Park has worked for years to defuse tensions between North Korea and the United States, especially in recent years as the communist country has threatened to develop nuclear arms.

The UGA professor joins an august group to win the award, named for Martin Luther King Jr., Mahatma Gandhi and Daisaku Ikeda. Previous winners include South African cleric and anti-apartheid activist Desmond Tutu and American rabbi Michael Lerner, who has worked to promote peace between Israel and Palestine.

Eight of the 12 previous winners of the Gandhi, King, Ikeda prize also are recipients of the Nobel Peace Prize.

"The (prize) was designed to promote the importance of peace and positive social transformation by honoring those demonstrating extraordinary global leadership through nonviolence toward reconciling differences," according to a letter Carter sent to Park.

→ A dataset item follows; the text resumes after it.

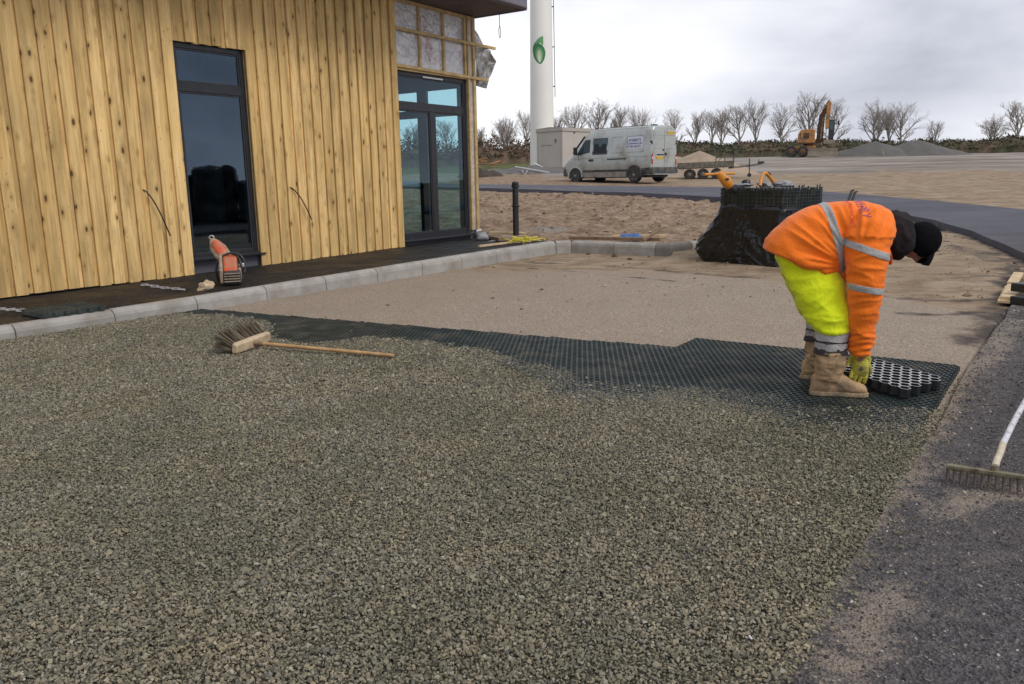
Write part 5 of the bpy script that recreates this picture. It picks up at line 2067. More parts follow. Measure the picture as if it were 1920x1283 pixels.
def paver(name, label, o, e1, e2, W, D, z0, z1, mt, R=.0355, top=None, group=None, t_=.0042):
    e1, e2 = Vector(e1).normalized(), Vector(e2).normalized()
    e3 = e1.cross(e2)
    mb = MB()
    cs = []
    dx, dy = R * 1.5, R * sqrt(3)
    i = 0
    x = R
    while x < W - R * .6:
        y = dy / 2 + (dy / 2 if i % 2 else 0)
        while y < D - dy * .3:
            cs.append((x, y))
            y += dy
        x += dx
        i += 1
    hex_cells(mb, cs, R, t_, z0, z1, 1 if top else 0, 0)
    # webs and feet along the rim
    for x, y in cs:
        if x < R * 1.2 or y < dy * .8 or x > W - 2 * R:
            mb.box((x, y, (z0 + z1) / 2 - .008), (R * 1.1, R * .5, (z1 - z0) * .55))
    mb.v = [tuple(e1 * v[0] + e2 * v[1] + e3 * v[2]) for v in mb.v]
    ob = mb.build(name, [M[mt], M[top]] if top else M[mt], recalc=False)
    ob.location = o
    return tag(ob, label, 'paver', group)


F_ = g(1697, 746, .0)
paver('plastic_paver', 'loose plastic cell paver with whitened top rims, held by the worker in orange', F_ + Vector((-.03, -.055, .004)), (.336, .224, .0), (-.234, .376, .035), .46, .50, .004, .062, 'plastic_black', .0375, 'frost_white', t_=.0052)
q = g(78, 598, .127)
paver('plastic_paver', 'dark plastic cell paver lying on the black pavement at the left edge', q, (.42, .52, 0), (-.52, .42, 0), .62, .52, .0, .045, 'plastic_grid', .036)


def chain(name, label, a, b, wav, k, r=.007):
    a, b = Vector(a), Vector(b)
    d = (b - a)
    s = Vector((-d.y, d.x, 0)).normalized()
    m = MB()
    for sg in (1, -1):
        pts = []
        for i in range(k * 8 + 1):
            f = i / (k * 8)
            pts.append(d * f + s * (sg * wav * sin(pi * k * f)) + Vector((0, 0, .004 * sg + .004 * sin(9 * f))))
        m.tube(pts, r, 5)
    o = m.build(name, M['pale_chain'], smooth=60)
    o.location = a
    return tag(o, label, 'edging strip')


chain('edging_strip', 'pale looped edging strip lying on the pavement left of the tan stone', g(266, 534, .135), g(345, 544, .135), .045, 8)
chain('edging_strip', 'pale looped edging strip at the left edge beside the dark cell paver', g(-40, 575, .135), g(44, 583, .135), .045, 9)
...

"Given the previous recipients, my first response was, 'They made a mistake,' " said Park, a professor of international affairs and director of UGA's Center for the Study of Global Issues. "I don't deserve it - I'm not anywhere remotely in their league."

Park will devote himself even more to nonviolent dispute resolution now, he said.

"It is an award that would make me commit myself to the cause of peace and the spirit of the prize, and work harder (toward peace) in the rest of my life," he said.

Park, born in China in the bloody years of the Chinese Revolution, has worked for years to reunite families separated in the partition of North and South Korea more than half a century ago.

Park also has acted as a behind-the-scenes negotiator between North Korea's government and diplomats in the United States and other countries. He helped arrange a controversial trip by former President Jimmy Carter to the North Korean capital of Pyongyang in 1994. Some historians believe Carter's meeting with North Korean dictator Kim Il-sung averted war.

Last year, Park's quiet diplomacy burst into international headlines when he set the stage for Bill Clinton to get two U.S. journalists out of North Korean custody.

Park will receive the award at 11 a.m. Thursday in a ceremony at the Martin Luther King Jr. International Chapel at the college.